What you are asked to do:
Retype every line from the start of the data down to and including the line with "lavender wall', 'plate')". Skip the pictures.

Collected material:
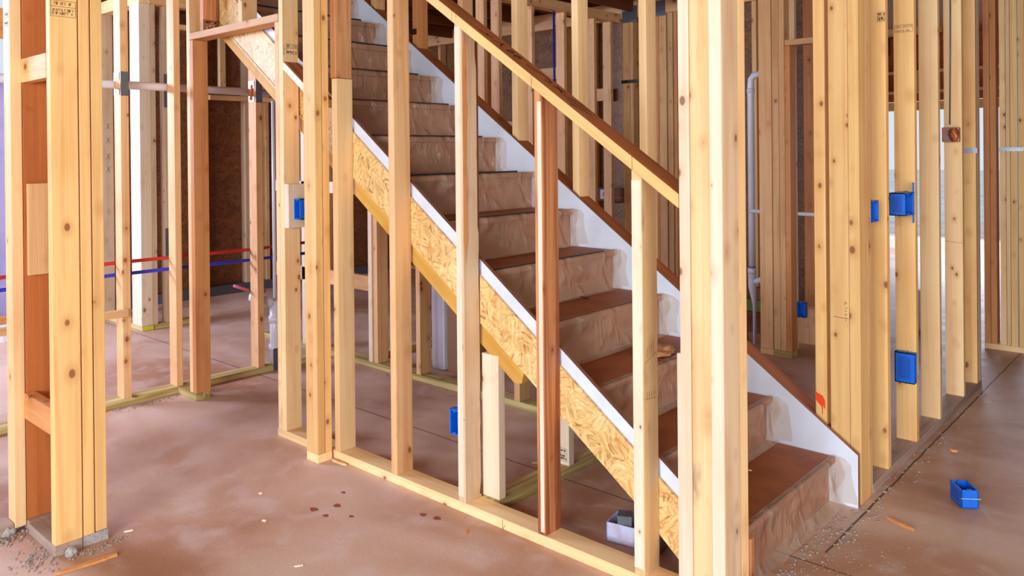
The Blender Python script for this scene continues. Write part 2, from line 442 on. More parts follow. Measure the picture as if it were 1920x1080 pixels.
for z, k in ((2.16, 'lower'), (2.44, 'upper')):
    board('wall_girt', (-4.4, -0.9, 12.04, 12.09, z, z + 0.04), 'cream', k + ' of two thin pale rails above the bright far opening', 'rail')
for i, x in enumerate((-3.62, -3.2, -2.75, -2.3)):
    board('cripple_stud', (x, x + 0.038, 12.04, 12.09, 2.205, 2.435), 'cream', 'short pale stud between the two thin rails over the far opening', 'stud', 'short studs over the far opening')
board('window_header', (-7.46, -7.37, -4.0, 2.42, 2.36, 2.60), 'orange', 'wide orange brown header over the bright window at far left', 'header')
board('window_sill_board', (-7.46, -7.37, -4.0, 2.42, 2.03, 2.065), 'grey', 'grey sill board under the bright window at far left', 'sill')
board('bottom_plate', (-7.46, -7.37, -1.0, 2.68, 0, 0.09), 'orange', 'orange brown plate at the foot of the lavender wall', 'plate')

# ------------------------------------------------------------------ stair half wall (A)
GA = 'studs carrying the sloped rail'
plA = board('bottom_plate', (-3.060, -1.098, 2.145, 2.234, 0, 0.038), 'cream', 'long pale floor plate under the sloped rail wall beside the stairs', 'plate')
ink(plA, [[(0, 0), (0, 0.036)], [(0.012, 0.018), (0.0, 0.0)]], (-1.99, 2.145, 0), (1, 0, 0), (0, 0, 1), 0.0014)
def rail_bot(x): return 1.217 + 0.6935 * (-1.246 - x)
def rail_top(x): return 1.263 + 0.691 * (-1.247 - x)
def stud_cut(x0, x1, mat, label, group=GA):
    pts = [(x0, 0.038), (x1, 0.038), (x1, rail_bot(x1)), (x0, rail_bot(x0))]
    return prism('wall_stud', pts, 2.145, 2.234, M[mat], None, None, 0.003, None, label, 'stud', group)
board('wall_stud', (-3.030, -2.993, 2.145, 2.234, 0.038, 1.735), 'cream', 'lower piece of the spliced stud standing at the left end of the rail wall plate', 'stud')
board('wall_stud', (-3.036, -2.996, 2.143, 2.234, 1.737, TOP), 'rough', 'reddish upper piece of the spliced stud above the plate end', 'stud')
a2 = stud_cut(-2.630, -2.592, 'tan', 'first tan stud right of the spliced stud, darkened and knotty near its foot')
a3 = stud_cut(-2.222, -2.184, 'grey', 'bark-edged stud under the rail with white narrow face and low blue box')
a4 = stud_cut(-1.820, -1.784, 'red', 'third stud under the sloped rail, reddish brown with a white stripe')
a5 = stud_cut(-1.414, -1.376, 'stained', 'fourth stud under the sloped rail, nearest the thick corner post, with a black stamp')
ink(a5, [[(0.0, 0.0), (0.066, 0.026)]] + [[(0.012 * i, 0.01 + 0.004 * i), (0.012 * i + 0.002, 0.045 + 0.004 * i)] for i in range(1, 5)], (-1.376, 2.156, 0.715), (0, 1, 0), (0, 0, 1), 0.0013)
ink(a5, [[(0.0, 0.0), (0.066, -0.006)]] + [[(0.012 * i, 0.002), (0.012 * i, 0.022)] for i in range(1, 6)], (-1.376, 2.156, 0.60), (0, 1, 0), (0, 0, 1), 0.0011)
ink(a3, [[(0.006, 0.0), (0.010, 0.05)], [(0.002, 0.022), (0.03, 0.03)], [(0.016, 0.0), (0.020, 0.055)], [(0.020, 0.055), (0.032, 0.05), (0.030, 0.028), (0.018, 0.022)]], (-2.222, 2.145, 0.60), (1, 0, 0), (0, 0, 1), 0.0014)
ink(a3, [[(0.0, 0.0), (0.038, -0.004)]], (-2.222, 2.145, 0.366), (1, 0, 0), (0, 0, 1), 0.0025, name='wire_clip', mat='steeldark')
# bark strip (wane) on the third board's wide face
for st, col_, w0, w1, lab in ((a3, 'darkwood', 0.0, 0.010, 'rough dark bark edge'),):
    bm = bmesh.new(); prev = None
    for i in range(60):
        z = 0.05 + i * (1.83 / 59)
        wd = 0.004 + 0.007 * max(0, noise.noise(Vector((z * 9, 1.3, 0)))) * 2 + (0.006 if z > 1.1 else 0)
        q = (bm.verts.new((-2.1838, 2.2342, z)), bm.verts.new((-2.1834, 2.2345 - wd, z)))
        if prev: bm.faces.new((prev[0], q[0], q[1], prev[1]))
        prev = q
    me = bpy.data.meshes.new('bark_edge'); bm.to_mesh(me); bm.free(); me.transform(st.matrix_basis.inverted()); me.materials.append(M[col_])
    o = bpy.data.objects.new('bark_edge', me); COL.objects.link(o); o.parent = st; o['label'] = lab
def wavystrip(parent, name, x, y0, y1, z0, z1, mat, label, seed):
    bm = bmesh.new(); prev = None
    for i in range(70):
        z = z0 + (z1 - z0) * i / 69
        e = min(1, i / 8, (69 - i) / 8)
        a = y0 + (y1 - y0) * (0.5 - (0.5 + 0.18 * noise.noise(Vector((z * 14, seed, 0)))) * e)
        b_ = y0 + (y1 - y0) * (0.5 + (0.5 + 0.30 * noise.noise(Vector((z * 10, seed + 5, 0)))) * e)
        q = (bm.verts.new((x, max(a, y0), z)), bm.verts.new((x, b_, z)))
        if prev: bm.faces.new((prev[0], prev[1], q[1], q[0]))
        prev = q
    me = bpy.data.meshes.new(name); bm.to_mesh(me); bm.free(); me.transform(parent.matrix_basis.inverted()); me.materials.append(M[mat])
    o = bpy.data.objects.new(name, me); COL.objects.link(o); o.parent = parent; o['label'] = label
wavystrip(a3, 'bark_strip', -2.1832, 2.149, 2.172, 0.95, 1.86, 'orange', 'rough orange brown bark strip', 1.0)
# white stripe on reddish stud; pale strips paint cool light onto narrow stud faces
def facestrip(parent, name, x0, x1, y, z0, z1, mat, label):
    o = build(name, boxbm(x0, x1, y - 0.0012, y + 0.0004, z0, z1), M[mat], ((x0 + x1) / 2, y, z0)); 
    o.parent = parent; o.matrix_basis = parent.matrix_basis.inverted() @ o.matrix_basis
    o['label'] = label
facestrip(a5, 'lit_face_strip', -1.4132, -1.378, 2.145, 0.06, 1.30, 'pale', 'pale strip painting the narrow face as brightly lit')
facestrip(a3, 'lit_face_strip', -2.2212, -2.192, 2.145, 0.06, 1.88, 'pale', 'pale strip painting the narrow face as brightly lit')
facestrip(a4, 'sapwood_stripe', -1.805, -1.788, 2.145, 0.05, 1.57, 'pale', 'white sapwood stripe')

# sloped rail
X0, X1 = -3.02, -1.244
th = math.atan(0.691)
rail = empty('sloped_rail', (X0, 2.19, rail_bot(X0)), 'long sloped rail board on top of the stud half wall, with black handwriting', 'rail')
prism('rail_board', [(X0, rail_bot(X0)), (X1, rail_bot(X1)), (X1, rail_top(X1)), (X0, rail_top(X0))], 2.1445, 2.2445, [M['rail'], M['railtop']], math.pi / 2 + th, rail, 0.003,
      lambda f: 1 if f.normal.z > 0.6 else 0)
uu = Vector((math.cos(th), 0, -math.sin(th))); vv = Vector((0, 1, 0))
def rp(x): return Vector((x, 2.1445, rail_top(x)))
rb = [c for c in COL.objects if c.parent is rail][0]
hand = []
def glyph(s0, pts, sc=1.0): hand.append([(s0 + a * sc, b) for a, b in pts])
glyph(0.00, [(-.012, .022), (.05, .046)]); glyph(0.0, [(.012, .05), (.030, .030)])
glyph(0.07, [(.0, .035), (.035, .060)]); glyph(0.07, [(.02, .066), (.036, .036), (.05, .03)])
glyph(0.14, [(.02, .070), (.004, .058), (.0, .042), (.01, .034), (.024, .040), (.026, .052), (.012, .056), (.003, .048)])
glyph(0.18, [(.02, .074), (.004, .062), (.0, .046), (.01, .038), (.024, .044), (.026, .056), (.012, .060), (.003, .052)])
glyph(0.25, [(.0, .045), (.05, .060), (.075, .078)])
glyph(0.34, [(.0, .070), (.03, .066), (.04, .050), (.02, .040)])
glyph(0.40, [(.0, .046), (.05, .074)]); glyph(0.40, [(.0, .072), (.03, .060), (.05, .044)])
glyph(0.46, [(.0, .040), (.075, .084)]); glyph(0.49, [(.0, .030), (.08, .076)]); glyph(0.52, [(.0, .020), (.07, .060)])
ink(rb, hand, rp(-2.10), uu, vv, 0.0042, 0.0022, name='handwriting', label='black marker handwriting')
ink(rb, [[(0, 0), (0, .045)]], (-1.83, 2.1445, rail_bot(-1.83) + .002), (1, 0, 0), (0, 0, 1), 0.0012, name='pencil_line')
ink(rb, [[(0, 0), (0, .045)]], (-1.41, 2.1445, rail_bot(-1.41) + .002), (1, 0, 0), (0, 0, 1), 0.0012, name='pencil_line')
ink(rb, [[(0, 0), (0, .045)], [(.022, .01), (.026, .035)]], (-2.235, 2.1445, rail_bot(-2.235) + .002), (1, 0, 0), (0, 0, 1), 0.0012, name='pencil_line')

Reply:
The Blender Python script for this scene continues. Write part 2, from line 442 on. More parts follow. Measure the picture as if it were 1920x1080 pixels.
for z, k in ((2.16, 'lower'), (2.44, 'upper')):
    board('wall_girt', (-4.4, -0.9, 12.04, 12.09, z, z + 0.04), 'cream', k + ' of two thin pale rails above the bright far opening', 'rail')
for i, x in enumerate((-3.62, -3.2, -2.75, -2.3)):
    board('cripple_stud', (x, x + 0.038, 12.04, 12.09, 2.205, 2.435), 'cream', 'short pale stud between the two thin rails over the far opening', 'stud', 'short studs over the far opening')
board('window_header', (-7.46, -7.37, -4.0, 2.42, 2.36, 2.60), 'orange', 'wide orange brown header over the bright window at far left', 'header')
board('window_sill_board', (-7.46, -7.37, -4.0, 2.42, 2.03, 2.065), 'grey', 'grey sill board under the bright window at far left', 'sill')
board('bottom_plate', (-7.46, -7.37, -1.0, 2.68, 0, 0.09), 'orange', 'orange brown plate at the foot of the lavender wall', 'plate')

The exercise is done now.